Word-setting like this is fascinating. In the second part of the fourth movement, almost at the heart of the whole piece, there’s a fragment from Hölderlin, the poet who wrote about Arcadia, an idealised, perfect vision of ancient Greece. Brahms set these very words in his own "Schicksalslied" but the two treatments could not be more different. Nono places the phrase "Doch uns ist gegeben auf keine Stätte zu ruhn" (unto us is given no place to rest) so the words curl over each other, restlessly expressing deep anguish. No wonder Hölderlin’s late work has such meaning for 20th century composers, for whom it mirrors the unstable turbulence of the modern world. People are tossed about, says Hölderlin, "blinding wie Wasser von Klippe zu Klippe" (blindly like water from cliff to cliff). It’s a disturbingly violent image, and yet so appropriate. There isn’t much hard ground in Prometeo, for it keeps floating and oscillating in free form. There are "islands" at various points where for a moment things seem to stabilise, only to float off again.

Why is the piece subtitled "Tragedia dell’ascolta" (the tragedy of listening)? That is one of the mysteries that makes this piece so intriguing, and makes repeat listenings addictive. Perhaps Nono means that no matter how much we listen, time and life will move on inexorably. Like Hölderlin’s dislocated people, there’s no place of rest. And yet, should we cease to bother with listening? Would that make things easier or would it mean the death of civilisation and human endeavour? The beauty of this piece is that it allows for so many possibilities, and rewards personal involvement. Much has been made of Nono’s politics but it’s a dead-end forcing onto this music any specific ideological template. Rather, one should perhaps think of Nono’s underlying motivation, which was his love for humanity. He hated fascism because it was authoritarian, forcing people into prescribed limitations. Prometeo, with its breaking of rigid form, and its ambiguities, allows so much room for interpretation, that responsibility is placed on the individual listener to engage and respond.. "Only when we reflect … on a world that is not one dimensional, not linear or causal, and not unambiguous, will it become possible to think beyond the ordinary, for a new, hopeful perspective" writes Lydia Jeschke, who knows Nono’s music so well.
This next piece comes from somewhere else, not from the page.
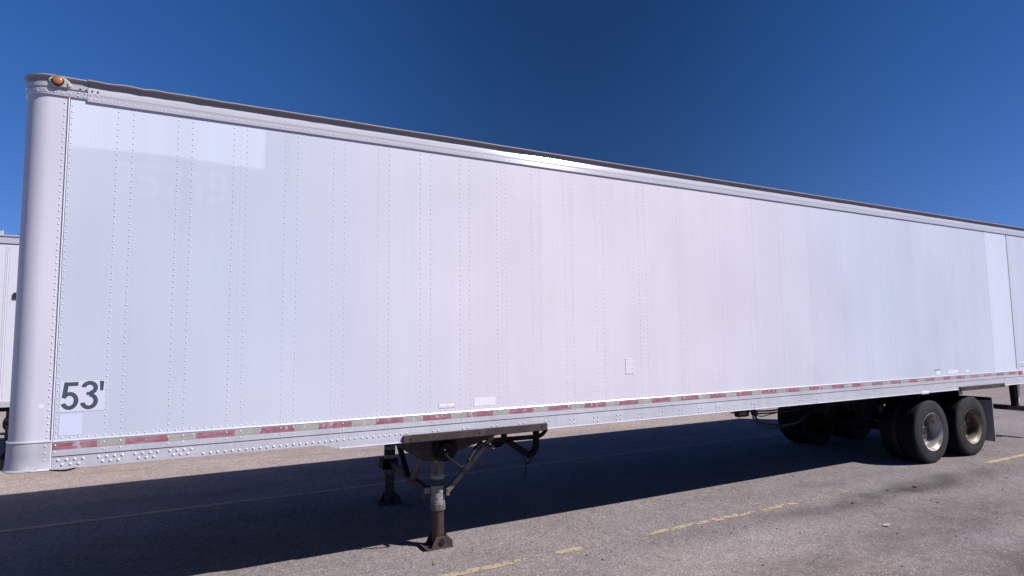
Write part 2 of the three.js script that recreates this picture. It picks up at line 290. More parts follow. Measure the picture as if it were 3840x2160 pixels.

On 8 and 9 May, 2008, at London’s South Bank, there’ll be two performances of Prometeo live, with the London Sinfonietta and others. Andre Richard will be on hand, too, as will the Freiburg Experimental Studio we hear here. No CD can possibly match the experience of hearing Nono live and in real-time, but this recording is as close as it gets. It’s made for SACD and uses the latest in sound technology to capture the finest detail. In the real world, people listen multi-directionally, not mono-aurally. What’s good about this disc is that sound is captured with such vivid freshness that in this sense alone its ambience outclasses earlier recordings. Anyone interested in Nono will be getting this disc whether or not they can get to the London performances - or to those in Europe. The thieves who ransacked the Vienna warehouse to steal 1000 copies of this disc certainly had excellent taste!